Archive for November, 2024

Review: Episode Thirteen

Saturday, November 30th, 2024

I was browsing around the library looking for a book and ran in to Craig DiLouie‘s name. He’s a horror author who mailed me a pre-print years ago for no reason I could possibly think of. I mean, this blog has a very select audience. Meaning that a couple people who know me and a ton of bots read it. But I liked Paranoia when he sent it to me so when I saw he was selling books, I picked one up.

Episode Thirteen is a horror story on a reality TV ghostbusting show. It’s told in an epistolary fashion, which basically means it’s a found footage telling. He plays the inter-cast drama, the is-this-real-or-not questions, and the mounting spookiness to keep the tension ratcheted up.

Overall the effect is like popping on a good horror flick on. The characters are all archetypal enough that you can get a handle on them quickly, but have enough breath of life in them that they’re believable. The epistolary method nicely mimics the feeling of a found footage horror movie. And the plot zips along well enough to cover the found footage holes.

Covering the found footage holes is a good test for me in a found footage/epistolary story. There are inherent difficulties to getting your characters to expose themselves through text or film that could reasonably turn up later and still be believable. If the story engages me enough that I don’t fixate on those limitations, the author is in business. And DiLouie is here.

Recommended.

Review: War with the Newts

Friday, November 8th, 2024

This is a classic Czech SF novel by Karel ?apek, the fellow who coined the term robot. What strikes me most is how satirical it is on multiple scales. It does a fine job skewering individuals right up through nations and companies. It does so less in a structured way of stacking individual flaws into structural flaws – you don’t see nations acting the same way as nationals – and more as just showing the multi-scale irrationality of it all. And it’s a fun snappy read as it goes.
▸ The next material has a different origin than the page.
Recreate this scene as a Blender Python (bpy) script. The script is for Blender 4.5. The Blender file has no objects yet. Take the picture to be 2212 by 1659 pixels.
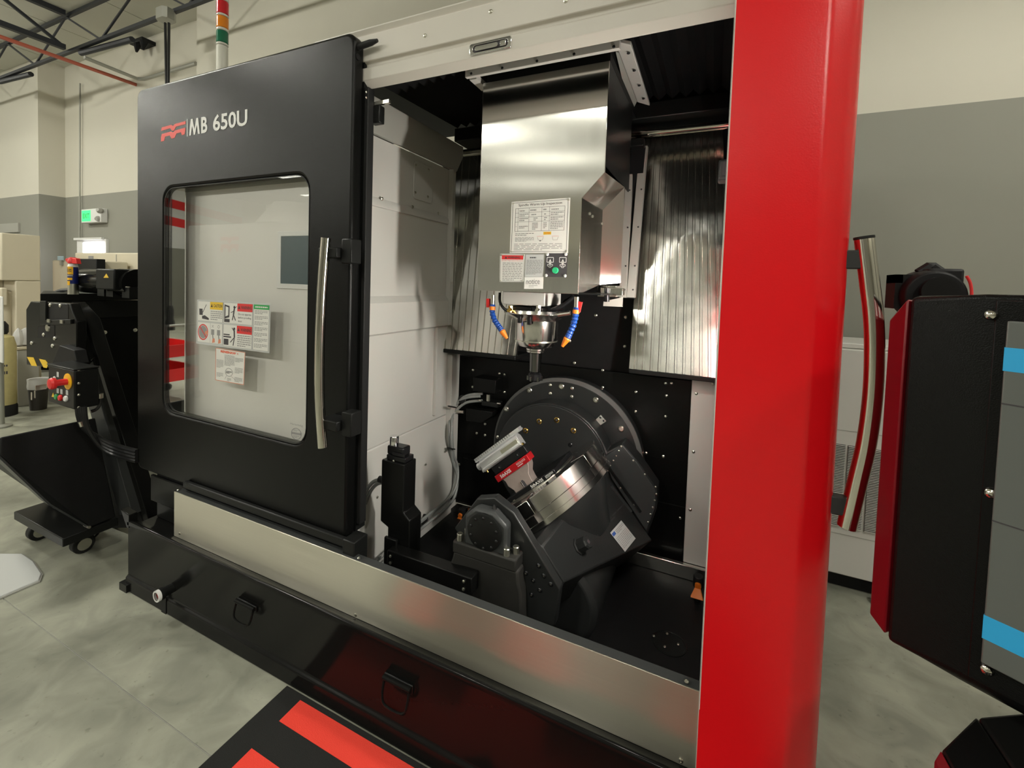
import bpy, bmesh, math, random
from mathutils import Vector, Matrix

random.seed(7)
SC = bpy.context.scene
COL = SC.collection

# ------------------------------------------------------------------ camera
FPX, CX, CY = 951.176, 1106.0, 651.525
EYE = Vector((0.0, 0.0, 1.5))
_rx, _ry, _rz = 0.040, 0.033, 0.428
def _rows():
    cx, sx = math.cos(_rx), math.sin(_rx); cy, sy = math.cos(_ry), math.sin(_ry); cz, sz = math.cos(_rz), math.sin(_rz)
    B = Matrix(((1,0,0),(0,0,-1),(0,1,0)))
    Yw = Matrix(((cz,sz,0),(-sz,cz,0),(0,0,1)))
    Pt = Matrix(((1,0,0),(0,cx,-sx),(0,sx,cx)))
    Rl = Matrix(((cy,-sy,0),(sy,cy,0),(0,0,1)))
    return Rl @ Pt @ B @ Yw
RC = _rows()
cam_data = bpy.data.cameras.new('camera')
cam = bpy.data.objects.new('camera', cam_data); COL.objects.link(cam)
r0, r1, r2 = RC[0], RC[1], RC[2]
cam.matrix_world = Matrix(((r0[0], -r1[0], -r2[0], EYE.x), (r0[1], -r1[1], -r2[1], EYE.y),
                           (r0[2], -r1[2], -r2[2], EYE.z), (0, 0, 0, 1)))
cam_data.sensor_width = 36.0
cam_data.lens = FPX / 2212.0 * 36.0
cam_data.shift_y = -(829.5 - CY) / 2212.0
cam_data.clip_start = 0.02
SC.camera = cam

# ------------------------------------------------------------------ world, exposure
SC.view_settings.view_transform = 'Standard'
SC.view_settings.look = 'None'
SC.view_settings.gamma = 1.0
SC.view_settings.use_curve_mapping = False
SC.view_settings.exposure = 0.34
W = bpy.data.worlds.new('world'); SC.world = W; W.use_nodes = True
W.node_tree.nodes['Background'].inputs[0].default_value = (0.9, 0.95, 1.0, 1)
W.node_tree.nodes['Background'].inputs[1].default_value = 0.6
LAMP_E = 92.0          # radiance of the high bay lamp lenses

WORK_E = 200.0          # radiance of the machine's own work light, a bar behind the red column

def P(u, v, x=None, y=None, z=None):
    """world point seen at photo pixel (u, v) that lies on the given plane"""
    d = RC.transposed() @ Vector(((u - CX) / FPX, (v - CY) / FPX, 1.0))
    if x is not None: t = (x - EYE.x) / d.x
    elif y is not None: t = (y - EYE.y) / d.y
    else: t = (z - EYE.z) / d.z
    return EYE + d * t

def CR(c, u0, u1):
    """radius of an upright cylinder centred at c that spans photo columns u0..u1"""
    an = []
    for u in (u0, u1):
        d = RC.transposed() @ Vector(((u - CX) / FPX, 0, 1.0)); an.append(math.atan2(d.x, d.y))
    return math.hypot(c.x, c.y) * math.sin(abs(an[1]-an[0]) / 2)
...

I mean, it’s not going to wind up anywhere good, but with more whimsical resignation than call to action.

It was written in the 30’s so a lot of the satire of people and their ethnicities foibles has aged badly. The overall tone goes a long way in making it seem more misguided than nasty to me. The perceived quirks of the English middle class don’t really underlie the follies of humanity as a whole, so I rolled my eyes more than hung my head.

Overall an interesting piece of SF. Recommended.
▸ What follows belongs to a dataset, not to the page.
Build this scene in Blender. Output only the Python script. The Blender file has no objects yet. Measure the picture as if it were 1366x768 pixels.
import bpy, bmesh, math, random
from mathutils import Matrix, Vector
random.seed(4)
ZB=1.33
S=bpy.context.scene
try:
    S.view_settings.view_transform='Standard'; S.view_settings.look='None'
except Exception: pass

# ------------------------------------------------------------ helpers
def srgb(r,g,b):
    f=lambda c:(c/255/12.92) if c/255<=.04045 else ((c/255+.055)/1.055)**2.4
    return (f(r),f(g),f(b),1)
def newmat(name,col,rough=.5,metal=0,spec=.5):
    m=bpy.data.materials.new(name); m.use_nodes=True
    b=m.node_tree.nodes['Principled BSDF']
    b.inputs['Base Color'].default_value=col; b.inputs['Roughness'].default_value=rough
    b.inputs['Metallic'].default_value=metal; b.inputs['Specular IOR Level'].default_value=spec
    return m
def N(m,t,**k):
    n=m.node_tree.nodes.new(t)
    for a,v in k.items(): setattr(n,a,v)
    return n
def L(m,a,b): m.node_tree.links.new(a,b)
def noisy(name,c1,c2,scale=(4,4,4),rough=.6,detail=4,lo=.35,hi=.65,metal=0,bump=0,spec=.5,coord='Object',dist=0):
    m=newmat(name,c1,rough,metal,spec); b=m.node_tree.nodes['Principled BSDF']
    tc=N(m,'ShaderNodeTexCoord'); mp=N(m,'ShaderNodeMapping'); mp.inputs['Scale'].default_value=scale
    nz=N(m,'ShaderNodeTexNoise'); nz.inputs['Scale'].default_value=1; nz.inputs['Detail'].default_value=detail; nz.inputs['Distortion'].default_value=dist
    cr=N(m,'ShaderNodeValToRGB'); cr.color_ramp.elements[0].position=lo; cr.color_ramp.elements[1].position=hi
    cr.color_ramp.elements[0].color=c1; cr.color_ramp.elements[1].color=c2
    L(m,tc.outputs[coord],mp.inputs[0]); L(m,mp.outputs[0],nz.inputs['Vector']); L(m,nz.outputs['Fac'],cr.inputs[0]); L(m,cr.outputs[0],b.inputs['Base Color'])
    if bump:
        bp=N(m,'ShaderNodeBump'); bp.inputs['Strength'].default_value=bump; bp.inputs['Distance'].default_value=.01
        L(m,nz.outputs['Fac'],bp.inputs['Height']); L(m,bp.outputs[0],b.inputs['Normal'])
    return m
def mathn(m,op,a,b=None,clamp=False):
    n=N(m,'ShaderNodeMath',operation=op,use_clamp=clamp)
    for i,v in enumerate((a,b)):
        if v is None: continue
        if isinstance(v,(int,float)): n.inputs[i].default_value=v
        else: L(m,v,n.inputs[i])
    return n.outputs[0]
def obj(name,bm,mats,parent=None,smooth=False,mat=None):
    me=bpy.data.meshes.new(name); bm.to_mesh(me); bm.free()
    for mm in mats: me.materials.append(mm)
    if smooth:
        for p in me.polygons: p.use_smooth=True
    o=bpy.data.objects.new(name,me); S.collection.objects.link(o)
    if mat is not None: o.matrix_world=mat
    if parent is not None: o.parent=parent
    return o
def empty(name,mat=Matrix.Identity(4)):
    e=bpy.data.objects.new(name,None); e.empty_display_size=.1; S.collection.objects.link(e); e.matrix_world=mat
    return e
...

Review: The Pussy Detective

Monday, November 4th, 2024

I’ve read some great books from random recommendations on line. And I’ve read The Pussy Detective. That’s too cheap a shot to pass up but it’s unfair to The Pussy Detective.
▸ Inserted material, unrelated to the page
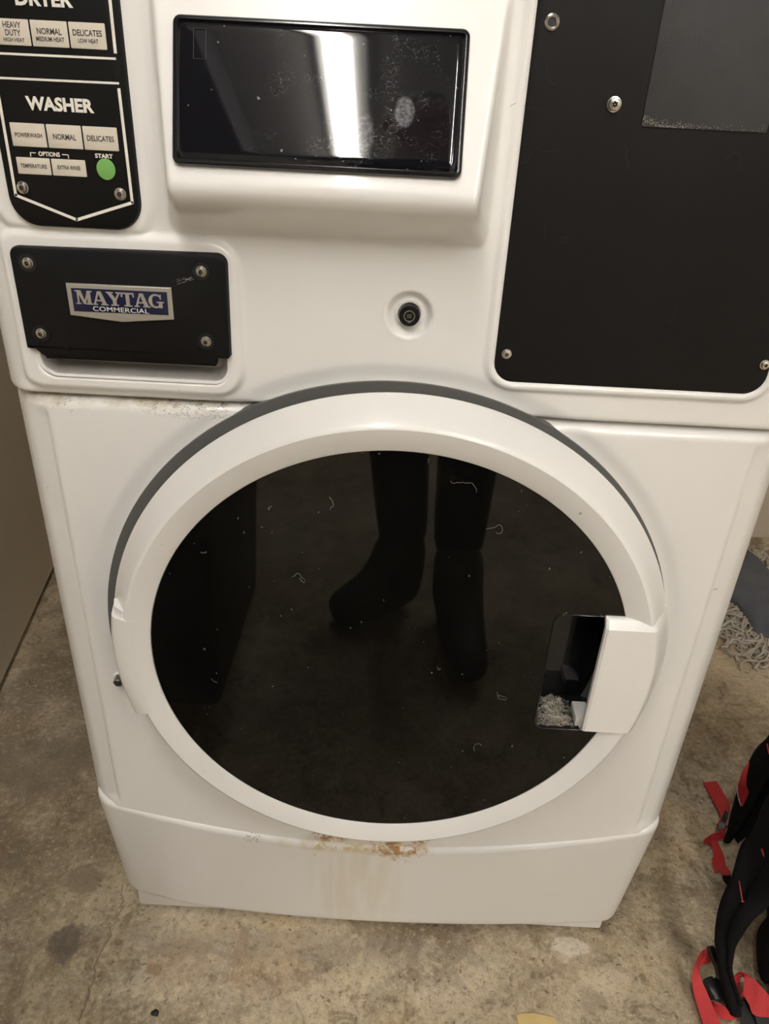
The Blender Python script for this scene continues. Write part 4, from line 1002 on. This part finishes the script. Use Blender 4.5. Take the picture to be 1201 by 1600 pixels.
for nm, hx, hy, tx, ty in (('boot', 0.143, -0.885, 0.170, -0.575), ('boot', 0.060, -0.905, -0.130, -0.765)):
    d_ = Vector((tx-hx, ty-hy, 0)); L = d_.length; d_.normalize()
    P = lambda u, z: Vector((hx, hy, z))+d_*L*u
    skinned(nm, [P(0.16, 0.05), P(0.0+0.10, 0.05), P(0.45, 0.052), P(0.72, 0.045), P(0.90, 0.042), P(0.17, 0.13), P(0.17, 0.20)], [(0, 1), (0, 2), (2, 3), (3, 4), (0, 5), (5, 6)], [0.048, 0.044, 0.050, 0.047, 0.038, 0.056, 0.060], M['boot'], PE, 2)
hc = Vector((0.048, -0.915, 1.62))
def blob_part(nm, off, r, sc, m):
    bm = bmesh.new(); bmesh.ops.create_icosphere(bm, subdivisions=2, radius=r, matrix=Matrix.Translation(hc+Vector(off)) @ Matrix.Diagonal((*sc, 1)))
    from_bm(nm, bm, m, PE, True)
for sx in (-1, 1):
    blob_part('eye', (0.030*sx, 0.092, 0.005), 0.010, (1.2, 0.8, 0.7), M['print']); blob_part('ear', (0.082*sx, 0.0, -0.01), 0.026, (0.35, 0.7, 1.1), M['skin'])
blob_part('nose', (0, 0.104, -0.022), 0.018, (0.7, 0.8, 1.2), M['skin']); blob_part('mouth', (0, 0.092, -0.060), 0.020, (1.2, 0.4, 0.3), M['web'])
pc = CAM-fw*0.013
PH = thing('phone', 'slim black phone held up in front of the washer', 'phone', tuple(pc))
bm = box_bm((-0.037, -0.078, -0.004), (0.037, 0.078, 0.004), 0.0035, 3)
mm = Matrix(((rt.x, upv.x, -fw.x), (rt.y, upv.y, -fw.y), (rt.z, upv.z, -fw.z)))
for v in bm.verts: v.co = mm @ (v.co+Vector((0.02, -0.055, 0)))+pc
from_bm('phone_body', bm, M['buckle'], PH, True, 40)
# dark bin, mirrored at the left of the glass
BN = thing('waste_bin', 'black plastic bin standing left of the person facing the washer', 'bin', (-0.42, -0.72, 0))
bm = box_bm((-0.58, -0.95, 0.0), (-0.27, -0.50, 0.62), 0.02, 3)
for v in bm.verts: v.co.x = -0.425+(v.co.x+0.425)*(0.86+0.14*v.co.z/0.62); v.co.y = -0.725+(v.co.y+0.725)*(0.86+0.14*v.co.z/0.62)
from_bm('bin_body', bm, M['bin'], BN, True, 40)
bm = box_bm((-0.59, -0.96, 0.60), (-0.26, -0.49, 0.635), 0.012, 3)
from_bm('bin_rim', bm, M['bin'], BN, True, 40)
The book is billed as a Blacksploitation Sex Magic novel, and it completely delivers on that. It creates a really fun Blacksploitation environment and uses the sex and magic ideas as mysterious elements to talk about the world. It would have been a fun 90’s Vertigo series. But it doesn’t rise beyond a pretty niche genre piece. To be fair, I don’t think that was DuVay Knox’s goal. In print, it overstayed its welcome a bit for me, though I did enjoy the Wash U pokes.

I want to be super clear. This is just a case of a work that I’m not the audience for. Knox builds a well-written unique book here. If you have an inclination to check it out, you’ll get a good ride.